Look into what kind of lake bottom you have, an important first step. If your lake has a sandy bottom, you're in luck. But if your lake has a mucky bottom, it may be more difficult to add sand to your beach haven and make it last without losing your investment to the wave action of the lake.

Find out what permits are needed, if any, from local zoning boards or State Department of Natural Resources. They may have restrictions about altering natural shorelines of lakes within their jurisdiction. For example, the Minnesota Department of Natural Resources does not allow any plant barrier or liner below the newly applied sand.

Find out if your state has any restrictions on removing vegetation in the area.
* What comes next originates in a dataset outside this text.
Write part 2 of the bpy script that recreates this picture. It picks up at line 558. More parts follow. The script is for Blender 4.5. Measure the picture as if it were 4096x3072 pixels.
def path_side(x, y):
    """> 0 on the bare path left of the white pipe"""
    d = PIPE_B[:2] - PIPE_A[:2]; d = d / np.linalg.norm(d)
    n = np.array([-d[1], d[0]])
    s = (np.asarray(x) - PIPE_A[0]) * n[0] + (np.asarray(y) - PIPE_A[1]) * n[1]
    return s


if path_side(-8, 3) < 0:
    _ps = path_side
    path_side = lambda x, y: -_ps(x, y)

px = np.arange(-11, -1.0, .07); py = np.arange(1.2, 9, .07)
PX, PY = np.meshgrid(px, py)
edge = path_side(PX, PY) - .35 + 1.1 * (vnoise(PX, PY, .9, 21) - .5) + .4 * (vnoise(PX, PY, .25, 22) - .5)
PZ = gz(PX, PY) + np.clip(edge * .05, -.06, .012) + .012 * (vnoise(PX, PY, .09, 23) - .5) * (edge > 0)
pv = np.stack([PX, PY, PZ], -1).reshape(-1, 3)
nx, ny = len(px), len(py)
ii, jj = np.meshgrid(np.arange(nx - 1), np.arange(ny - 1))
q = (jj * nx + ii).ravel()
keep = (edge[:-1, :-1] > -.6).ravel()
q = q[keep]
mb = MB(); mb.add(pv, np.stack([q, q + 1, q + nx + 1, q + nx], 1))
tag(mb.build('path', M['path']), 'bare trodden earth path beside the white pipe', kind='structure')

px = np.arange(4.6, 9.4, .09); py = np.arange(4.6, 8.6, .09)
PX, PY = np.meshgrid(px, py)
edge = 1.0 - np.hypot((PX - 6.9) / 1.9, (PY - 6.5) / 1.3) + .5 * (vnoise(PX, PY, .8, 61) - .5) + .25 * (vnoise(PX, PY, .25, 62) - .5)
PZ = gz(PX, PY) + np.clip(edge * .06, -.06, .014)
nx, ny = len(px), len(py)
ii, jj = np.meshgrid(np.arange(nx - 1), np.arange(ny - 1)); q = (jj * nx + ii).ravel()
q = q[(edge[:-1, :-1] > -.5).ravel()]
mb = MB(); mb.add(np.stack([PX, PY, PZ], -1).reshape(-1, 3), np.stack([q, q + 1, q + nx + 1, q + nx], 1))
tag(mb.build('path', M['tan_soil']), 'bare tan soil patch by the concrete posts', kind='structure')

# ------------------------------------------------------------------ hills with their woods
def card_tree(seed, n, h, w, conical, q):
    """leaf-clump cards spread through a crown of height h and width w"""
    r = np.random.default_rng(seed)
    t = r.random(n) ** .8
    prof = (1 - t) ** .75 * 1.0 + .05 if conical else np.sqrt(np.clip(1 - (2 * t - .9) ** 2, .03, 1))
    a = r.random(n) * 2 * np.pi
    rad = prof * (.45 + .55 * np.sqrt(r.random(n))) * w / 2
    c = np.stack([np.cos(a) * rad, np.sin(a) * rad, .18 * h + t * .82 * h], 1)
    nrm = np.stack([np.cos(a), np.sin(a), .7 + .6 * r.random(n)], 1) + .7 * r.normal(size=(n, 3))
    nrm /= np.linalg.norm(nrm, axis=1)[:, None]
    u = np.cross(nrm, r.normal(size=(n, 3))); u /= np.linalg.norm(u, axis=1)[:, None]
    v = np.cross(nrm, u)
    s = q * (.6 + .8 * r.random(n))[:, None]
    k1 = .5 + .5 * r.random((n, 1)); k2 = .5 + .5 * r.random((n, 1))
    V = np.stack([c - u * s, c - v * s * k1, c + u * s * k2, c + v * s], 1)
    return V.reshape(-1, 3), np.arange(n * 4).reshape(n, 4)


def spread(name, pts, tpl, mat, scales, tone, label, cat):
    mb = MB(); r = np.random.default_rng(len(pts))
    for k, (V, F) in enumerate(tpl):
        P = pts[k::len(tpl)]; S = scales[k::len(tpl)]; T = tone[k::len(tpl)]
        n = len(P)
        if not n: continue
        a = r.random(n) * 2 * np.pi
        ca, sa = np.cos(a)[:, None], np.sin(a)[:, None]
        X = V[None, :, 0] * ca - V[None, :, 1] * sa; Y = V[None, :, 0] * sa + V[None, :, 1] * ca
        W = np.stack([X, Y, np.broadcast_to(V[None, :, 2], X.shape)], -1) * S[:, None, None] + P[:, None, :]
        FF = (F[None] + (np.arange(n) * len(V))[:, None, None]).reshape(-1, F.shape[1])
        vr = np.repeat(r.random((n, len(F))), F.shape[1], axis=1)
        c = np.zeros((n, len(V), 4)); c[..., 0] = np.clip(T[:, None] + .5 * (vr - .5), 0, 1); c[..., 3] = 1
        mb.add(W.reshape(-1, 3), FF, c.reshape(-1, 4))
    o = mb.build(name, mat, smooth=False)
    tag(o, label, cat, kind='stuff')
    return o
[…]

Once you put down your blanket of sand, plants and weeds will invariably start to spring up and try to reclaim the area. Your state may not allow weeding or application of chemicals to get rid of unwanted vegetation.

Use the largest grain of sand that you can find for your beach to prevent fine sand from sinking to the bottom or migrating somewhere else, like your neighbor's property.

Consider installing a floating dock for your lake if your beach dreams look like they're not going to come true. You can set up your dock with all the comforts of your favorite escape.


  • You can create a beach without the need for a nearby body of water. Sunset (see Resources below) describes how you can build a beach area in your backyard by painting an ocean backdrop on a picket fence, piling up decomposing granite to build dunes, planting beach grasses and then covering the area with 3 inches of sand. Complete the beachy feel by adding driftwood and shells from your last real beach trip.